The prostheses used in this study were chosen for their specificity to sprint running. The Xtreme is specifically designed for short sprints, such as the 100 and 200 m, whereas the Xtend is designed for longer sprints (⩾400 m). Running speed is greatly influenced by the GRFs produced by the athlete. ¹³ In research on athletes with lower limb amputations, it has been established that these athletes produce lower GRFs in comparison with able-bodied athletes,^21,22 as well as lower GRFs in their sound limb in the case of unilateral amputees.^18,22–24 The results of this study suggest that the model of prosthesis (Xtend or Xtreme) has a significant effect on the vertical GRF when bouncing the prosthesis. In this case, the use of the longer distance prosthesis Xtend resulted in greater vertical GRFs in comparison with the shorter distance prosthesis Xtreme. This finding is in contrast to what would intuitively be expected, namely, the prostheses for a short sprint would produce greater vertical GRFs than prostheses for a long sprint. However, it has previously been found that the GRF is lower in more compliant walking prosthetic feet in comparison with the traditional rigid prosthetic feet. ²⁵ Although this testing was completed with walking prostheses, it can be assumed that the same principle of material properties applies to RSPs.
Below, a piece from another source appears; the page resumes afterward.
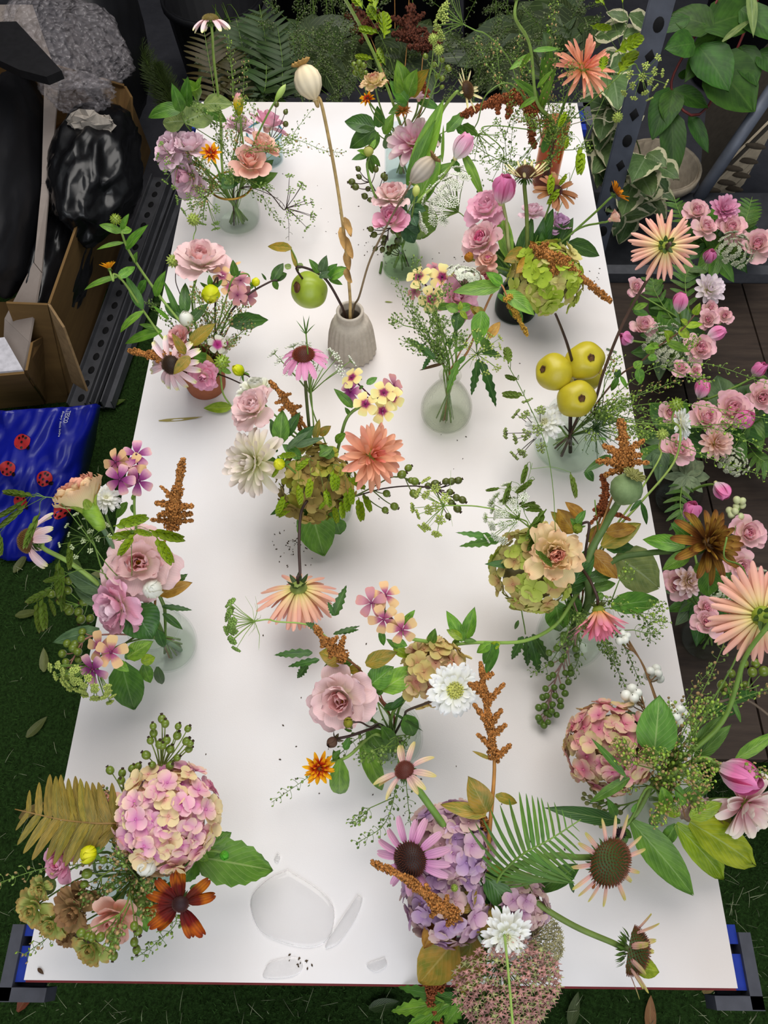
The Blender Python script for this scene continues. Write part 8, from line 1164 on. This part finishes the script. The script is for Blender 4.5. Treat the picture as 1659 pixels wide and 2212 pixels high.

The question then is why an athlete would decide to use these prostheses for the distances that they are specifically designed for. Perhaps, the answer relates to the different phases of each race. The 100-m sprint can be divided into three main phases, namely, the acceleration phase (0 to ~60 m), the speed maintenance/maximal velocity phase (60–80 m) and the deceleration phase (80–100 m). ²⁶ Thus, the largest proportion (60%) of the 100 m sprint is spent in the acceleration phase. ²⁶ Although a 400-m race has the same three main phases, the acceleration phase lasts about 25% of the race (0 to ~100 m). ²⁷ A significantly larger proportion of a 400-m sprint is spent in the speed maintenance phase (50%), ²⁷ compared to the 20% in the 100 m (20%). ²⁶ This may therefore explain why the Xtend is prescribed for longer distance sprints and the Xtreme for shorter distances. The positive relationship between contact time and economy ²⁸ would indicate that the Xtend could be better suited for the 400-m sprint, whereas the need for prolonged impulse generation for acceleration and therefore extended contact times could potentially indicate the suitability of the Xtreme for the 100-m sprint.

Due to safety reasons, the mass dropped with each of the prostheses was limited to a maximum of 48 kg. However, the mass dropped from a height of 30 cm caused the GRF to be similar to that of an elite bilateral transtibial amputee sprinter. ¹⁰ Furthermore, due to the rig design, the angle of force application could not be changed in order to more accurately mimic an athlete’s running gait. Future research should aim at determining the influence of force application angles on the compressive nature of the RSPs as well as the performance-related variables (contact time and flight time).

Conclusion

It was concluded from the results that there were differences between the two tested RSP models; however, variations in the setup of the RSP had minimal influence on the performance of the prosthesis. Therefore, from a practical point of view, setting up the RSP to the athlete’s comfort will not influence the performance of the prosthesis. The findings indicate that the two models of prosthesis used in this study do significantly differ from each other, and that more research is needed to further the knowledge of the different RSPs available in order to assist athletes and coaches in determining the optimal RSP for the athletes’ demands.